Data segment:
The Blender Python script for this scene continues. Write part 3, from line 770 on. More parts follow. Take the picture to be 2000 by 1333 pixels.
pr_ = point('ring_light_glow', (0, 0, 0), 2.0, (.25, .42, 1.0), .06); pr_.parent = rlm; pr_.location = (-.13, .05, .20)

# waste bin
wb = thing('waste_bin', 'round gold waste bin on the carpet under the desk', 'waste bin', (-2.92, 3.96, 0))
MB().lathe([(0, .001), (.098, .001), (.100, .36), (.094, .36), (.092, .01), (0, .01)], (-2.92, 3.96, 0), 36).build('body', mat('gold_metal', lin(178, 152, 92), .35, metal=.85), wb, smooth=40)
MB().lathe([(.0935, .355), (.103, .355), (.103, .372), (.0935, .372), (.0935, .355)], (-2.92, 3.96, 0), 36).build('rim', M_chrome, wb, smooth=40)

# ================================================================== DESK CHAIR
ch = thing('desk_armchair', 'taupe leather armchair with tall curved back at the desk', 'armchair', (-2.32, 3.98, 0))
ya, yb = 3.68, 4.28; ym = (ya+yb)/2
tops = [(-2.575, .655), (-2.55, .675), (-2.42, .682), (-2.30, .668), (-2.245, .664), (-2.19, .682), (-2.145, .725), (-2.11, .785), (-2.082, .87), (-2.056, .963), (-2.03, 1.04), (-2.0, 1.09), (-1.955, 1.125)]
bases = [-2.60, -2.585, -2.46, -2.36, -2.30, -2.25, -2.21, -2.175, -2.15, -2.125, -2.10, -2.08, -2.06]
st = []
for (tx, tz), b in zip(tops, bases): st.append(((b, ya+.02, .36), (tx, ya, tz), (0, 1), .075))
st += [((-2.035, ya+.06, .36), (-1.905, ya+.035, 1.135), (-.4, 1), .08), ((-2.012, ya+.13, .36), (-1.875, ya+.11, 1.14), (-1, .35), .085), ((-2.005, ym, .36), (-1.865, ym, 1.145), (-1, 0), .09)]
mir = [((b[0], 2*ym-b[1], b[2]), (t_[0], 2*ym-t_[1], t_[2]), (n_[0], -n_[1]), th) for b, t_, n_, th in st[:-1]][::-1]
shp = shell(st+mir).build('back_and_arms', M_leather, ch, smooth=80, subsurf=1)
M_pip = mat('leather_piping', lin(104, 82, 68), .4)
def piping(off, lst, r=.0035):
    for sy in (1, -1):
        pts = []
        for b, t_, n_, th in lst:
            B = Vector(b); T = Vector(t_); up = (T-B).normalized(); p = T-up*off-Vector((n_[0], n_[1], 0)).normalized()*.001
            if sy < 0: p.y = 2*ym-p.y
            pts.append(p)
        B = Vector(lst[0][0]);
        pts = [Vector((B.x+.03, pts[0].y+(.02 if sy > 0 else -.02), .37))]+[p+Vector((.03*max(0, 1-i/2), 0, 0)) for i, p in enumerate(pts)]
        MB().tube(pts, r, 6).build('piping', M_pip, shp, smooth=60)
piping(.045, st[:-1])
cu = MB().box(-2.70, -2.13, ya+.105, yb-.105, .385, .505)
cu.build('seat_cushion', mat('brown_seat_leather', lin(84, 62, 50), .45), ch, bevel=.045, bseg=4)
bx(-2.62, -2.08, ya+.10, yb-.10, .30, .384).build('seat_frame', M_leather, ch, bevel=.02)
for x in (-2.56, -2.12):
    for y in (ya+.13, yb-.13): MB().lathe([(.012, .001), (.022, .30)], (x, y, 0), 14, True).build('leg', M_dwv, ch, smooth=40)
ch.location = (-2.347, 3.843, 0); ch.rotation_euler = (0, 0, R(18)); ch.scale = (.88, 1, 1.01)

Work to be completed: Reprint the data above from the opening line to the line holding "M_chrome, wb, smooth=40)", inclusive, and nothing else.

Exercise answer:
The Blender Python script for this scene continues. Write part 3, from line 770 on. More parts follow. Take the picture to be 2000 by 1333 pixels.
pr_ = point('ring_light_glow', (0, 0, 0), 2.0, (.25, .42, 1.0), .06); pr_.parent = rlm; pr_.location = (-.13, .05, .20)

# waste bin
wb = thing('waste_bin', 'round gold waste bin on the carpet under the desk', 'waste bin', (-2.92, 3.96, 0))
MB().lathe([(0, .001), (.098, .001), (.100, .36), (.094, .36), (.092, .01), (0, .01)], (-2.92, 3.96, 0), 36).build('body', mat('gold_metal', lin(178, 152, 92), .35, metal=.85), wb, smooth=40)
MB().lathe([(.0935, .355), (.103, .355), (.103, .372), (.0935, .372), (.0935, .355)], (-2.92, 3.96, 0), 36).build('rim', M_chrome, wb, smooth=40)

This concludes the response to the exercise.